Fort heureusement, j’étais informé du contenu des présentations de mes deux prédécesseurs, et j’ai pu échanger avec les organisateurs en amont. Du reste, je vous conseille de le faire systématiquement, ça limite fortement les risques de hors-sujet et de redondance.
Du coup, une fois évacuées l’opération coup-de-poing-pleine-face grâce à Hélène, et la partie juridico-administrativo-prise-de-tête grâce à Denis, j’ai pu me concentrer sur d’autres aspects de la question. En particulier, un sujet qui me tient à cœur : rappeler ce qui est le fondement et la raison d’être de l’accessibilité, à savoir l’utilisateur en situation de handicap. Handicap, le mot est lâché. Comme cette notion est empreinte de flou pour la plupart des gens, j’ai tenu à rappeler les nuances entre déficiences et handicap ; à montrer que s’arrêter à cela ne nous informait pas assez finement sur les difficultés et les aptitudes des utilisateurs ; et qu’au final nous devions nous méfier de nos préjugés.
Ce qui me permettait d’embrayer sur la partie dure de la discussion : les référentiels et les bonnes pratiques. Forcément, il fallait être synthétique, et rester à la surface des choses, d’où la description uniquement de quelques bonnes pratiques emblématiques. La démo du matin m’a grandement facilité la tâche : en rappelant certaines des difficultés présentées par Hélène, je pouvais faire le lien directement avec les bonnes pratiques présentées.
Enfin, j’avais tenu à aborder un sujet un peu tabou mais qui intéresse tout le monde, celui du coût. Combien tout cela coûte-t-il, et comment minimiser la douloureuse ? Là encore, impossible d’apporter des réponses précises, chaque cas étant particulier ; néanmoins, il y a des pistes de travail que j’espère avoir exposées avec clarté.
Pour cette présentation, et après m’être remémoré celles qui m’avaient plu récemment, j’avais décidé de mettre une dose d’humour, tant dans les diapos que dans mes commentaires. Pas que je sois un pro de la vanne, mais sur un sujet a priori assez plombant, injecter quelques gouttes de recul et de dérision permet de détendre l’atmosphère. Et, mine de rien, de faire passer plus facilement et plus durablement les messages. Probable que certains se rappelleront plus facilement que deux utilisateurs aveugles utilisant le même matériel n’ont pas forcément les mêmes besoins, parce que je me suis amusé à faire dialoguer Gilbert Montagné et Stevie Wonder. Qu’on peut être un grand asthmatique et réussir une belle carrière, après avoir vu Dark Vador surgir sur l’écran.
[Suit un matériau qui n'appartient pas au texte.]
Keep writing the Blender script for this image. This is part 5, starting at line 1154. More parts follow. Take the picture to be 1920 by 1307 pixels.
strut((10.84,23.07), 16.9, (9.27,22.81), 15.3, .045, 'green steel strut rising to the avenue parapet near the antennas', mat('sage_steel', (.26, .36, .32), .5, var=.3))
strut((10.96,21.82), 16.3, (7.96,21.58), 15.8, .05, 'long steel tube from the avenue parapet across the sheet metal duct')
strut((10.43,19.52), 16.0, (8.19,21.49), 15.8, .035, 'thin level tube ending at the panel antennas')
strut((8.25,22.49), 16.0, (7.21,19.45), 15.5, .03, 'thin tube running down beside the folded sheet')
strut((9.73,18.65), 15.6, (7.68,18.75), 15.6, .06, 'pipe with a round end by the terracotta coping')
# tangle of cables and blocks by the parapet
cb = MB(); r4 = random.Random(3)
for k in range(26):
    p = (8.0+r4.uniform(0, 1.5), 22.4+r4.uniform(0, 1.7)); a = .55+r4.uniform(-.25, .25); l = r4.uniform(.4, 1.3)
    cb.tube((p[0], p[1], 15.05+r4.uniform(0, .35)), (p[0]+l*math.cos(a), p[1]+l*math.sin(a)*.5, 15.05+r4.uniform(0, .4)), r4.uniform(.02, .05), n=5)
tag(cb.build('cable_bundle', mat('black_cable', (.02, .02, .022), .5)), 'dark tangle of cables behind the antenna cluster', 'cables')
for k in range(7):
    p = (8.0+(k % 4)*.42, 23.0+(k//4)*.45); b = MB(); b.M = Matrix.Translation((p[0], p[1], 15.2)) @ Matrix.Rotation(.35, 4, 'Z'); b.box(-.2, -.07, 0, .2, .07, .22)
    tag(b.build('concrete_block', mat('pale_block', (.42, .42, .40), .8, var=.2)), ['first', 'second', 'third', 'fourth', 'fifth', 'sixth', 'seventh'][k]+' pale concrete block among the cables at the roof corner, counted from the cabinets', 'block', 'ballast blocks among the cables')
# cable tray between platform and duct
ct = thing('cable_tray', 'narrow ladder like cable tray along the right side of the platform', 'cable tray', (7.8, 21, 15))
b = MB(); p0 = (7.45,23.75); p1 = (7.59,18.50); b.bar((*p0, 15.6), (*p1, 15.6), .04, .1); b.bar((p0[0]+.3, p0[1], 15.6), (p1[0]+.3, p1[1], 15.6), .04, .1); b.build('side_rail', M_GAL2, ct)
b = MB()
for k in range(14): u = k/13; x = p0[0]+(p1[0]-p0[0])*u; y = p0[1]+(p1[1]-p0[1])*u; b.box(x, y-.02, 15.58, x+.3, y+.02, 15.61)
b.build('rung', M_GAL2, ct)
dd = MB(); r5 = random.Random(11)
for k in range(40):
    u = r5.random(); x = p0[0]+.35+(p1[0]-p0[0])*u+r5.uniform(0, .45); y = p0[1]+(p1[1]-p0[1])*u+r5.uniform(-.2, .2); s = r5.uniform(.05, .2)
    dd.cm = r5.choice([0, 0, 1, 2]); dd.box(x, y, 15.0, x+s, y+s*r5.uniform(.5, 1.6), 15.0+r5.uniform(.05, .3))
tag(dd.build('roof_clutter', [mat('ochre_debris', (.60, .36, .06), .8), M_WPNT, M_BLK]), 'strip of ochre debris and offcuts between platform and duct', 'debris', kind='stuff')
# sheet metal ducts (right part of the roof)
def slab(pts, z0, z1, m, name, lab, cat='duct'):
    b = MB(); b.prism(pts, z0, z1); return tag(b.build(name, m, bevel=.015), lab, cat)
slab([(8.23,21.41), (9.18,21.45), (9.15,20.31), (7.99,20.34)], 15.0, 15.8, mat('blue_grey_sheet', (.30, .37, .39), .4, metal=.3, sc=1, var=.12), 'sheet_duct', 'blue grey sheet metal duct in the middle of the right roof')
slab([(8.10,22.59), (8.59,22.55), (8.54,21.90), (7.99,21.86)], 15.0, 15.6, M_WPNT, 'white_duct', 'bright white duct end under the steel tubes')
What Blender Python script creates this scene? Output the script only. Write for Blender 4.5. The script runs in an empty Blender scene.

Et que des pingouins peuvent tout-à-fait servir à illustrer le chiffre 3 (et oui, je sais, ce sont des manchots empereurs en réalité, mais ça sonnait moins bien pour le titre).
La présentation peut être visualisée sur SlideShare. Je vous recommande toutefois de la télécharger pour la regarder en diaporama, il y a quelques effets d’animation qui permettent de se rapprocher des conditions de la restitution. J’ai également produit une version plus accessible au format .DOC, stockée sur Google Drive, et qui peut être téléchargée dans son format natif (CTRL + S).
Un mot sur l’organisation
Les présentations étaient toutes transcrites à la volée par une équipe de vélotypistes professionnels, et des interprètes en langue des signes étaient présents. J’ai trouvé cela remarquable, pour une manifestation à usage interne qui plus est. Par ailleurs, j’ai été rémunéré pour mon intervention, ce qui est encore assez rare dans notre domaine pour être signalé. Chapeau donc aux organisateurs pour leur initiative, et le sérieux de leur engagement sur l’accessibilité !
Merci pour ce billet Olivier. Pour ma part, je me tiens prêt à assurer « la partie juridico-administrativo-prise-de-tête » autant de fois qu’il le faudra (sourire), ne serait que pour encourager ce type d’action de sensibilisation menée par l’ADULOA. Un grand bravo à eux.